Non ci sarà allora “l’estremismo” tipico dello Zoo?
Sì, ci sarà. Ma il tutto sarà equilibrato. E tutto sarà basato su questo ragazzo normale, di talento, che ce l’ha fatta. Marco era un ragazzino problematico. Sembrava destinato quasi a un futuro in riformatorio. Non aveva destino. Ma in compenso aveva un sogno: fare il deejay. E pur di realizzarlo è riuscito a trasformare il suo limite più grande, ovvero l’istinto a buttarsi nelle cose senza senso di responsabilità, in un’arma vincente.
Viene raccontato anche il suo lato più malinconico.

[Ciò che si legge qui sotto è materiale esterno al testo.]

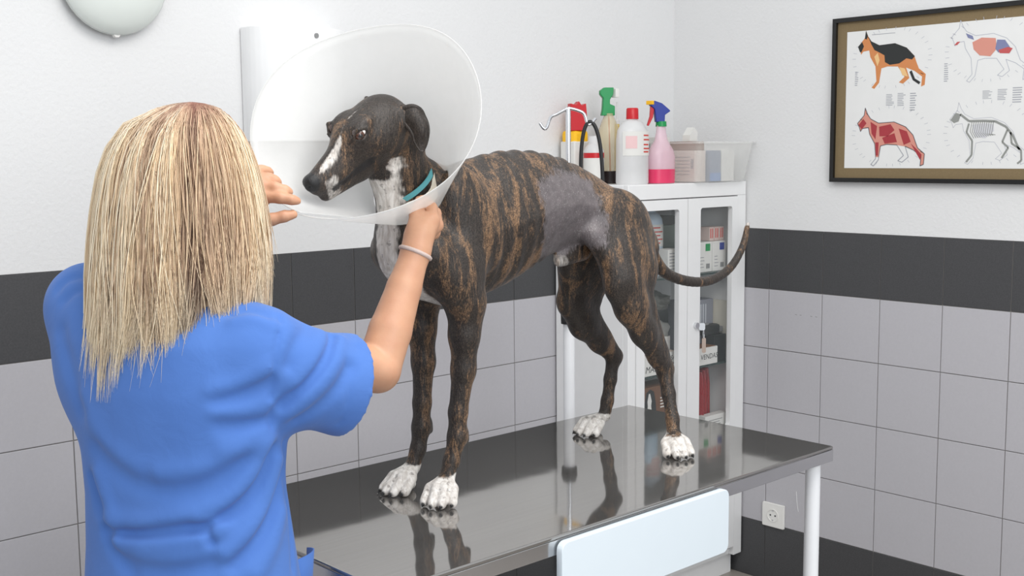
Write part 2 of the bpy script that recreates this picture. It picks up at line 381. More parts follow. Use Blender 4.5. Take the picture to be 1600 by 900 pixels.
# middle shelf, left
def blob(name, c, r, m, parent=None, base=None, amp=.2, fs=18, seed=0, sub=4):
    bm = bmesh.new(); bmesh.ops.create_icosphere(bm, subdivisions=sub, radius=1)
    for v in bm.verts:
        k = 1+amp*(mnoise.noise(v.co*2.1+Vector((seed, 0, 0))) + .5*mnoise.noise(v.co*5+Vector((seed, 3, 0))))
        p = Vector((v.co.x*r[0], v.co.y*r[1], v.co.z*r[2]))*k
        p.z = max(p.z, -r[2]*.8); v.co = p+Vector(c)
    return finish(name, bm, m, parent, base, True)
b = blob('gauze', (-.275, -.115, S2+.0745), (.085, .062, .092), mat('gauze_white', srgb(200, 200, 194), .9), base=(-.275, -.115, S2), amp=.22, seed=5); tag(b, 'heap of white gauze behind the left glass door', 'gauze')
b = blob('plastic_bag', (-.27, -.115, S2+.205), (.085, .065, .034), mat('bag_grey', srgb(140, 140, 133), .35), base=(-.27, -.115, S2+.18), amp=.35, seed=3); tag(b, 'crumpled grey plastic bag on top of the gauze heap', 'bag')
tr = thing('tray', (-.4, -.24, S2), 'white card tray with handwritten letters, left door', 'tray')
box('tray_body', (-.52, -.286, S2+.001), (-.318, -.192, S2+.066), m_card, tr, bev=.001)
box('tray_rim', (-.512, -.280, S2+.060), (-.326, -.198, S2+.0675), m_beige, tr)
text('lettering', 'MADA', .030, (-.480, -.2866, S2+.012), (1, 0, 0), (0, 0, 1), m_ink, tr, .2)
text('lettering', 'URSA', .022, (-.386, -.2866, S2+.040), (1, 0, 0), (0, 0, 1), m_ink, tr, .2)
lines(tr, -.378, -.33, S2+.006, S2+.036, -.2867, 2, m_ink, tr, .006)
b = prism('blue_folder', [(-.05, 0), (.045, 0), (.045, .018), (-.05, .062)], (-.40, -.225, S2+.068), (1, 0, 0), (0, 0, 1), .012, mat('blue_card', srgb(25, 55, 135), .5), base=(-.40, -.23, S2+.068)); tag(b, 'deep blue folder standing on the lettered tray', 'folder')
c = box('card', (-.362, -.256, S2+.068), (-.322, -.254, S2+.112), m_card, base=(-.34, -.255, S2+.068)); tag(c, 'small white card standing on the lettered tray', 'card')
# middle shelf, right
c = carton('carton', -.185, -.040, S2, .205, -.213, .08, mat('grey_card', srgb(140, 142, 152), .6), 'grey carton with white column of print, right door')
for k in range(6): box('print_column', (-.150+.013*k, -.2138, S2+.115), (-.144+.013*k, -.2132, S2+.19), mat('ink_white', srgb(195, 198, 205), .7), c)
carton('carton', -.036, -.026, S2, .2, -.275, .08, mat('cream_card', srgb(215, 210, 195), .7), 'narrow cream carton standing by the right door edge')
carton('carton', -.108, -.045, S2, .09, -.272, .052, m_black2, 'black carton beside the VENDAS box')
dv = thing('clipper', (-.1, -.22, S2+.091), 'black electric clipper lying on the black carton', 'clipper')
box('body', (-.15, -.262, S2+.091), (-.062, -.226, S2+.125), m_black2, dv, bev=.008); box('head', (-.066, -.258, S2+.096), (-.042, -.23, S2+.114), m_grey, dv, bev=.003)
box('switch', (-.13, -.250, S2+.124), (-.11, -.238, S2+.130), m_grey, dv, bev=.002)
vb = thing('lettered_box', (-.18, -.24, S2), 'white card box handwritten VENDAS on the middle shelf', 'box')
box('box_body', (-.232, -.288, S2+.001), (-.112, -.222, S2+.058), m_card, vb, bev=.001); box('box_inside', (-.227, -.283, S2+.055), (-.117, -.227, S2+.0595), m_tan, vb)
text('lettering', 'VENDAS', .024, (-.203, -.2886, S2+.020), (1, 0, 0), (0, .0, 1), m_ink, vb, .15)
# bottom shelf
for k in range(3):
    x = -.150+k*.034; y = -.240+.014*k
    bg = prism('red_bag', [(-.02, 0), (.02, 0), (.018, .14), (.013, .192), (-.013, .192), (-.018, .14)], (x, y, S3+.001), (.55, -.83, 0), (0, 0, 1), .02, mat('red_foil', srgb(150, 25, 35), .35), base=(x, y, S3), bev=.003)
    tag(bg, ['red foil pouch nearest the door split, bottom shelf', 'middle one of three red foil pouches, bottom shelf', 'red foil pouch farthest right, bottom shelf'][k], 'pouch', 'red foil pouches')
    prism('pouch_stripe', [(-.006, .01), (.006, .01), (.004, .17), (-.004, .17)], (x+.001, y+.001, S3+.001), (.55, -.83, 0), (0, 0, 1), -.0006, m_beige, bg)
c = carton('carton', -.175, -.055, S3, .045, -.288, .03, m_card, 'low white carton in front of red pouches'); lines(c, -.155, -.08, S3+.008, S3+.032, -.2888, 3, m_grey, c)
pb = carton('pet_food_box', -.505, -.33, S3, .185, -.285, .08, mat('brown_box', srgb(105, 70, 48), .6), 'brown carton with a black and white dog portrait')
prism('portrait', [(-.03, 0), (.03, 0), (.027, .04), (.018, .075), (0, .085), (-.018, .075), (-.027, .04)], (-.455, -.2862, S3+.095), (1, 0, 0), (0, 0, 1), 0, m_black2, pb)
prism('portrait', [(-.014, 0), (.014, 0), (.008, .03), (.011, .045), (.003, .07), (-.003, .07), (-.010, .045), (-.008, .03)], (-.459, -.2866, S3+.096), (1, 0, 0), (0, 0, 1), 0, m_card, pb)
lines(pb, -.405, -.355, S3+.11, S3+.15, -.2858, 4, m_card, pb, .004)

# ------------------------------------------------------------------ on top of the cabinet
def bottle(name, x, y, prof, m, label, cat='bottle', n=28, sx=1, sy=1):
    o = thing(name, (x, y, CT), label, cat)
    lathe('body', prof, (x, y, CT), m, o, n=n, sx=sx, sy=sy)
    return o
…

La sua solitudine, sì. Ma capita spesso che i numeri uno siano anche soli. Così come capita che siano diversi da come la gente li immagina. Marco sa indossare perfettamente la sua maschera, è un personaggio, fa il pagliaccio. In realtà è una persona che ama stare in casa a fare i mestieri, per esempio. Adora la sua donna e ha occhi solo per lei. Non ha mai bevuto, non si è mai drogato, ha soltanto il vizio del fumo.
Se ce l’ha fatta lui, possono farcela tutti giusto? E’ questo che volete dire?
Assolutamente. E vogliamo far capire che c’è ancora spazio per tutti. Noi vediamo la giungla che c’è fuori, non abbiamo certo i prosciutti sugli occhi. Ma il vero, unico limite è il nostro stesso pensiero. Guardaci, siamo la dimostrazione: i grandi, alla fine, ci hanno ascoltato. Perché c’è sempre e sempre ci sarà bisogno di buone idee e talenti. Bisogna muoversi, però, perché nulla cade dal cielo.
Come sarà la risposta nelle sale cinematografiche, secondo te?
Buona, ne sono sicuro. Il nostro pubblico è fidelizzato, perché è davvero parte della produzione. Non è un pubblico distante da noi, non siamo divisi. Alcuni fan ci aiutano nella gestione della pagina Facebook del film, altri nell’organizzazione di eventi e iniziative. Questo è il film del pubblico. Il film di chi vuole condividere il sogno. Nelle prime scene, Marco si presenta e stringe a suo volta un patto col pubblico, dichiarando la finzione. E lì c’è una delle tante citazioni: I limoni di Eugenio Montale. E’ tutto reale, istintivo. E l’istintività permette sempre di creare magia con la gente. Perché ti sente vicino.